1997/03/11(TUE)

1997/03/12(WED)



いつも思うことだが、ナーダがわたしを風呂場に閉じ込め、体を洗って拭いてくれるあの時間のナーダ自身の素晴らしさはまったく何ものにも例えようのないものだ。それを他の何かに比較することなんてできはしない。ま、一言で言えば、あれこそ女性そのものとでも言おうか。まったく、サイコーであった。いっぽう、同じナーダが、話し疲れている姿も見たくないものだが、明らかにこっちを避けているような風情が見て取れる瞬間がある。風呂場のナーダと同一人物だとは思われない。わたしの思い過ぎかも知れないが寂しいことだ。

時間の過ごし方。いうまでもなく、いまのわたしの時間の過ごし方はサイテーの方法だ。もっとも頭の悪いそれであり、知恵のないそれである。時間を待つ。それが最初の敗北だ。人間の敗北だ。

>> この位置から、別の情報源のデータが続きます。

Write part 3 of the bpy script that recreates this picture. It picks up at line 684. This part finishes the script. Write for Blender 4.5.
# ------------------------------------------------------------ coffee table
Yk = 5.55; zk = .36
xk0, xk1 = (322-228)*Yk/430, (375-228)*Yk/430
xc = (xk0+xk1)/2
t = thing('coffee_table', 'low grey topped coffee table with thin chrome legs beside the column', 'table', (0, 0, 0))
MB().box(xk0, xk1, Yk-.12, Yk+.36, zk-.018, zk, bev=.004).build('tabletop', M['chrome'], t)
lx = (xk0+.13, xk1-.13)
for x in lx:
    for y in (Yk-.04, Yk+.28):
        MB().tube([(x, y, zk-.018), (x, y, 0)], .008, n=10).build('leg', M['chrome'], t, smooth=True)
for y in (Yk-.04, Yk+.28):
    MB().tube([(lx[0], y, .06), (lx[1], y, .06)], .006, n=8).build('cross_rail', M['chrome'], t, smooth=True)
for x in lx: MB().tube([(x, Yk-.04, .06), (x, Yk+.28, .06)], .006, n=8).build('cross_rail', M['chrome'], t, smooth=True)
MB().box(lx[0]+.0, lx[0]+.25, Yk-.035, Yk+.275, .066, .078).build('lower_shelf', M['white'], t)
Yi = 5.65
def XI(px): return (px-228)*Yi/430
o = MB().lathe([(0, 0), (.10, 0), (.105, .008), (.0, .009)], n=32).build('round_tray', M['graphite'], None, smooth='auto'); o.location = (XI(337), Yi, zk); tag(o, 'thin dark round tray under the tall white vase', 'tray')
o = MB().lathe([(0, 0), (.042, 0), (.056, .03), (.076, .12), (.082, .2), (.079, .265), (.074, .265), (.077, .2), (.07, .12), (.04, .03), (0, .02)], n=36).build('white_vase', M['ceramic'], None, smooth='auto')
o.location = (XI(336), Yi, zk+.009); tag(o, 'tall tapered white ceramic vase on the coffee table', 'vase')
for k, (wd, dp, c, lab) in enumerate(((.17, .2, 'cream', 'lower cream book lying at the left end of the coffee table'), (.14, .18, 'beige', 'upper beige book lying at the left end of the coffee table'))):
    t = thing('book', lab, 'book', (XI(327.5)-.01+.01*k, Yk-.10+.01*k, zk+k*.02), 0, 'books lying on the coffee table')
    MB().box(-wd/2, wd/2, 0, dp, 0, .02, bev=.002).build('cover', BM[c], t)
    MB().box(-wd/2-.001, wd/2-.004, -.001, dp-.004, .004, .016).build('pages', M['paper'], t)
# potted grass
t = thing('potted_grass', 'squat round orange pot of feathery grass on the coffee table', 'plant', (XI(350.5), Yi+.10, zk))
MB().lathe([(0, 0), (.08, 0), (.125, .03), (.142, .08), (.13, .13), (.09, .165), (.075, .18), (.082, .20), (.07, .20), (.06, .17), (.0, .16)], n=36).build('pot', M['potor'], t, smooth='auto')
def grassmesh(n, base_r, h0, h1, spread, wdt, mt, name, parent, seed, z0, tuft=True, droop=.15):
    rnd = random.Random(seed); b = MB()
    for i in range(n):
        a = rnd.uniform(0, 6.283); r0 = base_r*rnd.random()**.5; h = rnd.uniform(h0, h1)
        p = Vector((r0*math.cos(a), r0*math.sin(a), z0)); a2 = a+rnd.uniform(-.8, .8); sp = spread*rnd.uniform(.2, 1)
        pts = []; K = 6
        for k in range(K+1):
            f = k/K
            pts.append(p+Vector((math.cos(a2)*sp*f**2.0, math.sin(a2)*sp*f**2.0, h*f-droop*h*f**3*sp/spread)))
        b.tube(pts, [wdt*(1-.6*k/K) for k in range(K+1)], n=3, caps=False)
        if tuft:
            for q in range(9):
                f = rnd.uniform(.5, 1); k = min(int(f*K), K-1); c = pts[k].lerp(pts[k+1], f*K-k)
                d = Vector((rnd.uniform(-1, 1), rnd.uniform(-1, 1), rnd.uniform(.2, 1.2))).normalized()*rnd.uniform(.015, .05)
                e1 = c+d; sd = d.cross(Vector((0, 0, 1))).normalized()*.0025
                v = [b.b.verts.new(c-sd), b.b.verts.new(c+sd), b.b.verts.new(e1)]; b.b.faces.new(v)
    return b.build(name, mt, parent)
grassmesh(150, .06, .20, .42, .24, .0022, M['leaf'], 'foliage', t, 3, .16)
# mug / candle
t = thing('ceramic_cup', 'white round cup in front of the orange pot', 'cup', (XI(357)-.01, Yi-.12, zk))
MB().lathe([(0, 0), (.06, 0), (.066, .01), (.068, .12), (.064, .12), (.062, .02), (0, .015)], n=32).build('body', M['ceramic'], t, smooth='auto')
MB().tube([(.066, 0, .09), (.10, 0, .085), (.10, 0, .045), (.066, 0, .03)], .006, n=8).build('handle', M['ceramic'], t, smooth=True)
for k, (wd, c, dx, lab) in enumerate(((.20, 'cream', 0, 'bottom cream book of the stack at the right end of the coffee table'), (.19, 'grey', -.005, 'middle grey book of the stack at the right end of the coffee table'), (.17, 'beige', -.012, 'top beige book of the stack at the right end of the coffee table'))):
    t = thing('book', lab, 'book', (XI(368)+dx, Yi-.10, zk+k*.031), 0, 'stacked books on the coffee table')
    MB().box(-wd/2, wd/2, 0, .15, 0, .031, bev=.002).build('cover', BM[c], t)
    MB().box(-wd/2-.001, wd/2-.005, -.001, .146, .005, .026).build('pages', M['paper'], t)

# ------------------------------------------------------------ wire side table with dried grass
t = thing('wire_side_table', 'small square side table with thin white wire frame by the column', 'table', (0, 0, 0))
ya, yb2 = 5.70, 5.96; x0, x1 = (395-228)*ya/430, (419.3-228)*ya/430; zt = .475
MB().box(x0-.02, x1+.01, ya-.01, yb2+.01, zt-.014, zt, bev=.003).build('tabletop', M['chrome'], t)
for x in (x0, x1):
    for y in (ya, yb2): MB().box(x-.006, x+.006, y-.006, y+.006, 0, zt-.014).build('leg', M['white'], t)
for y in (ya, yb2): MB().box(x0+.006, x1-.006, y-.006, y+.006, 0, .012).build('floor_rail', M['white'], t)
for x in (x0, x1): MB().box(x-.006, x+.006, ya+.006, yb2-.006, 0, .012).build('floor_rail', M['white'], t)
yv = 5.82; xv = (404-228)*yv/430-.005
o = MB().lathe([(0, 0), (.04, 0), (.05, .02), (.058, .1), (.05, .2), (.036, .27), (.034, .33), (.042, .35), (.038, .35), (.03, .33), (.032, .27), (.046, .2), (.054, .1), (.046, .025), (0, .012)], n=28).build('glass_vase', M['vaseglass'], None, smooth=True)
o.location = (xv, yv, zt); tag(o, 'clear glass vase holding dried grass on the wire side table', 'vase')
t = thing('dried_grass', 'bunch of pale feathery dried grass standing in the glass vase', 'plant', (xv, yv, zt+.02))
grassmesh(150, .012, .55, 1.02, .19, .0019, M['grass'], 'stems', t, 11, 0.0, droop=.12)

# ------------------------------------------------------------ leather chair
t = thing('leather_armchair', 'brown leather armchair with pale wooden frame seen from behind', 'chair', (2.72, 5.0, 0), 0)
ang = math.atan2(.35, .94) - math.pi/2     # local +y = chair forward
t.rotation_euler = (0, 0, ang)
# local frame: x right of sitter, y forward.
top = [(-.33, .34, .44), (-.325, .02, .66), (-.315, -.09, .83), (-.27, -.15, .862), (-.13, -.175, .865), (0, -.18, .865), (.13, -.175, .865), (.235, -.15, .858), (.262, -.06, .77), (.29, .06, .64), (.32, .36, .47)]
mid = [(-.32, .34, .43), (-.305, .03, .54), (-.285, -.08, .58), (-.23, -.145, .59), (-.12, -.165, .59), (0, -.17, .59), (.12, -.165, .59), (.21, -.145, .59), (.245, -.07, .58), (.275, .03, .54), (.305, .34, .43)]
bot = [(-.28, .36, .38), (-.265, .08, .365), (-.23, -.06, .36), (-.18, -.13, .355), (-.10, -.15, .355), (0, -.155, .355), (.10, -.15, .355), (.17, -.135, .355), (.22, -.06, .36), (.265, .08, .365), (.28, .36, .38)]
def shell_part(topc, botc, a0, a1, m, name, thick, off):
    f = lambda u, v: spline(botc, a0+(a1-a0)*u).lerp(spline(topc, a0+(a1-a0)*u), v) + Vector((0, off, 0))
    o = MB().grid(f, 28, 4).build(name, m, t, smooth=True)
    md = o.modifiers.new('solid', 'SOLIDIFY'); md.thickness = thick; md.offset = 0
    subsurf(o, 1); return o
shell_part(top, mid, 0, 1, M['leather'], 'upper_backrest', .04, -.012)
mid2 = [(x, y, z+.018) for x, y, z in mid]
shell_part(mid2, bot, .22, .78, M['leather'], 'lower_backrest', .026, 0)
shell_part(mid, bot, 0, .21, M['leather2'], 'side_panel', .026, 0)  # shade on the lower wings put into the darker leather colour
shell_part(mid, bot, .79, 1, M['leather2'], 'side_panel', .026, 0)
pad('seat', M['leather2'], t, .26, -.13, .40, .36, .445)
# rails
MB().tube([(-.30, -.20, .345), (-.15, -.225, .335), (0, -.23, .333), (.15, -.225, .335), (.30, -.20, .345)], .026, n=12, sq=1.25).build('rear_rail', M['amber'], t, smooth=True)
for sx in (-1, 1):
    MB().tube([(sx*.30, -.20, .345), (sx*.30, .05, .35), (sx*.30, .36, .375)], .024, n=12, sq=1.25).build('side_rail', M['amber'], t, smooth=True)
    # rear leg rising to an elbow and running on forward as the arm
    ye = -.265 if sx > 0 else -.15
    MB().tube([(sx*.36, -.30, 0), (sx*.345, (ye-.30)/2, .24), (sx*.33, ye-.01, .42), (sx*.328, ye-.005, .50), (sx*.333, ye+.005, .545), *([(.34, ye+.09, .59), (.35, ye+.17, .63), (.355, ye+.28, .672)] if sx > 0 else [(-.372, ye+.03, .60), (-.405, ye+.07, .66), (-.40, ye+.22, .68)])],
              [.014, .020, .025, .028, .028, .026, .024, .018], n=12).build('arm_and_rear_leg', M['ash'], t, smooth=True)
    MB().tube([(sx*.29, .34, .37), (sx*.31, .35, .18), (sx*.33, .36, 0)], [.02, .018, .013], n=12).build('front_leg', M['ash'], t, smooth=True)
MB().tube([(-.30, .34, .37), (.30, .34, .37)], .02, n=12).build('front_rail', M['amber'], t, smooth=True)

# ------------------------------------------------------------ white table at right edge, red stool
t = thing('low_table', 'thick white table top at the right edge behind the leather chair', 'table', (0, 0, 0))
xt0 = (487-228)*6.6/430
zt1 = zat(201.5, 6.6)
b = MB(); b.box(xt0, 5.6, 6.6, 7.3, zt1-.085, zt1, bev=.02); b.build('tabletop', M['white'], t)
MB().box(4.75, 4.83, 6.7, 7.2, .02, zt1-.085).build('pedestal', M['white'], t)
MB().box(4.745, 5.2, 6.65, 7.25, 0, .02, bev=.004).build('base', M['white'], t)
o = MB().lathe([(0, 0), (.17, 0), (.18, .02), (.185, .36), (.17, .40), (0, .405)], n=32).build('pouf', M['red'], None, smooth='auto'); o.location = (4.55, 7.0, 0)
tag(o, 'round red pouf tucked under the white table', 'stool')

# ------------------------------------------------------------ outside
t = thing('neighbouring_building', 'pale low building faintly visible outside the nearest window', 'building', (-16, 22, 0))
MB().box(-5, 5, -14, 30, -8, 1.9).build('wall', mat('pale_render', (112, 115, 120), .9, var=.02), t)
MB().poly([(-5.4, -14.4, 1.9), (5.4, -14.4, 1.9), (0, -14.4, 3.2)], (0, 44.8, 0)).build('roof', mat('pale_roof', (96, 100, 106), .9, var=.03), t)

いまわたしは、人間を時間の前に立たせることから始めて、人間のスケールといったものをもう一度考えていくような視点に立てればと思っている。
スケールが小さいのだ。時間と対決させることでもっと規模を大きく捉えることができるんじゃないか。時間を待つ人間は冬眠者だ。彼にスケールはない。
時間に挑戦しなくなった人間とは何だろう。時間を待ち、ただ、やりすごすだけの人間 の営みとは何だろう。人間は時間への挑戦そのものであるはずだろう。
それを怠っているわたしはサイテーだとわたしは言ってるのよ。